Third, you do not have to be an officer to add value and positive influence on your department and your peers. Some of the most impactful people I have known in the fire service were not officers, they were seasoned firefighters. Promotion is not a prerequisite to making an impact.  

Let’s talk about the preparation it takes to be ready to promote. Preparation is an ongoing process.  It is not meant to be a means to an end. The process itself may look different depending on what position you are promoting to. In this example, preparation starts the day you start in the fire service. The instant you step foot in the firehouse you are being watched by those around you. How you conduct yourself in everything you do will be scrutinized. How you do anything is how you do everything. In other words, if you get rattled easily in simple non-stressful situations, you will more than likely react the same way in stressful ones. 

So, what are some steps to take in order to best prepare yourself for promotion to Company Officer? 
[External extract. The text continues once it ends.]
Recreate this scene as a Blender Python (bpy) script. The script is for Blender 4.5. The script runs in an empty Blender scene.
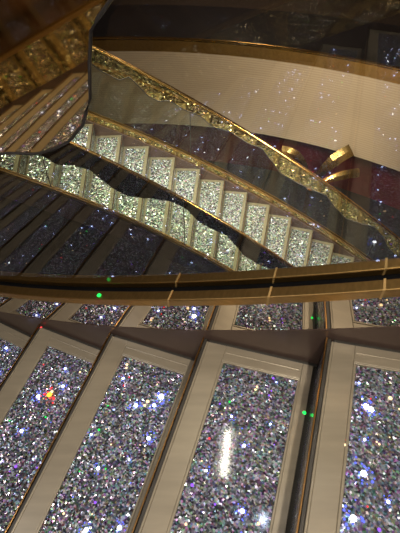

  1. Make sure you know what the department expects and achieve that training or certification. If your department doesn’t have specific requirements, then find a progressive department that does and use them as a guide. The International Association of Fire Chiefs has a great document called the IAFC Officer Development Handbook that can provide a roadmap to promotional preparation.
  2. Read often. Not just fire department articles. The corporate industry has great ideas on how to manage people, time and efficiency. Try to apply those ideas to the fire service.
  3. Network and attend trainings from other people, learn how they do things.
  4. Place yourself in uncomfortable situations on purpose. Identify the areas you are weak in and work to improve them.
  5. Take classes on leadership, managing people, discipline, computers, Microsoft Office, time and project management.
  6. Become an instructor and teach often.
  7. Don’t fear failure. Plan for it. 

So, you have the right "WHY", you have prepared yourself and your peers support your decision. There are some things you still need to know. 
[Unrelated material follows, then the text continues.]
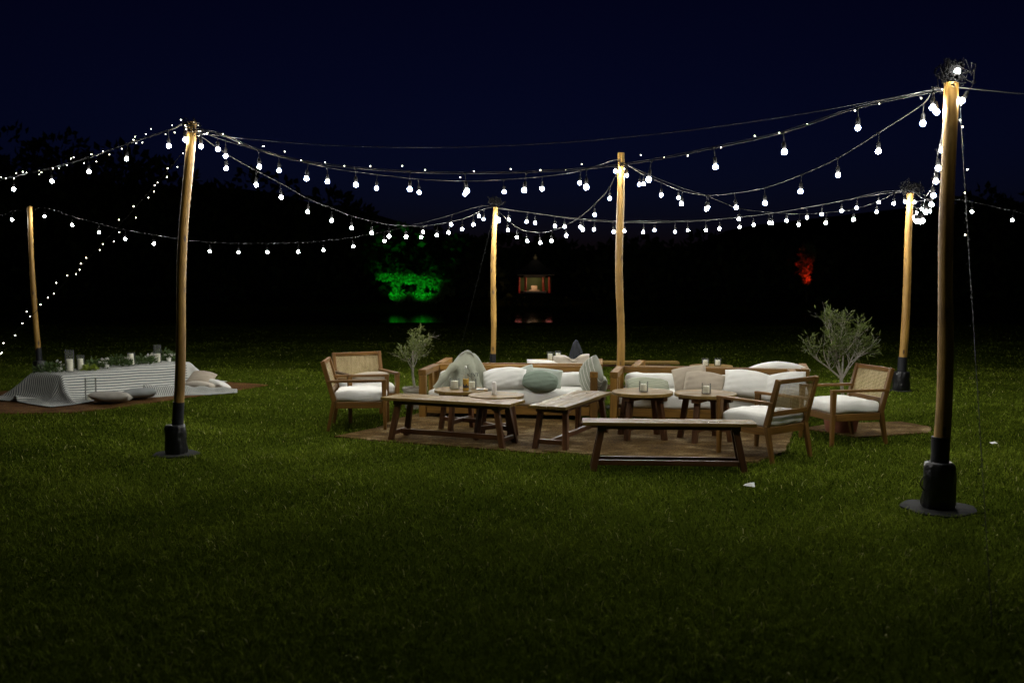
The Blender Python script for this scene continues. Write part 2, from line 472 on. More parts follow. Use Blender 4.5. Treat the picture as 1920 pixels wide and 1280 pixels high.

Being a company officer, when done well, is a complicated and challenging job. Making calls (the fun stuff) is only a portion of what you will be responsible for. Other more frequent and challenging responsibilities include:

  1. Personnel issues. You are now responsible for the people that were once your peers. This means you may have to confront weaknesses, mentor them, discipline them, lead them, listen to their family issues and know them well enough to see little changes in behavior that may be subtle signs of bigger issues to come. 
  2. Being able to plan out your day ahead of time and know that that plan will change frequently without warning. Inspections, public education details, calls for service, training, house chores, facility maintenance, vehicle checks and eating meals are just a few of the tasks that are competing for your time. They all have importance. They all must get done and many of them have deadlines.
  3. You are now even more responsible to implement and support the department’s mission, vision and values. When your people are not meeting the departments expectations, it's your responsibility to reign them back in. Your crew’s behaviors, good or bad, are a direct reflection of you and your ability or inability to hold them to the expectations that you and your department have set. Those expectations need to constantly be held up to the department’s mission, vision and values. Remember, setting the example starts from day one as a firefighter, not day one after promotion. 
  4. Be comfortable with being in the middle. You as a company officer now have to be able to gain consensus between your firefighters and the administration. We as firefighters are not great communicators, so much of your time can be taken up by gathering, understanding and facilitating that understanding to those you work with and for. 
  5. Take Responsibility. Everything that happens in your station, on your calls, with your crew... everything; own it, fix it and move on. 

Too many times we see great firefighters promote simply because they are experienced, and it is the next likely step. This often results in frustration for the crews and the new officer because they were not prepared and their "WHY" missed the mark. The decision to promote is an important decision and should not be taken lightly or without thought.  

With that said, the company officer role is an essential part of the success of a department and can be the most rewarding decision you will make in your career in the fire service. The company officer not only provides company level leadership and development, but when done well they add value to the lives of their crews which will positively impact others in the fire service and our communities for years to come.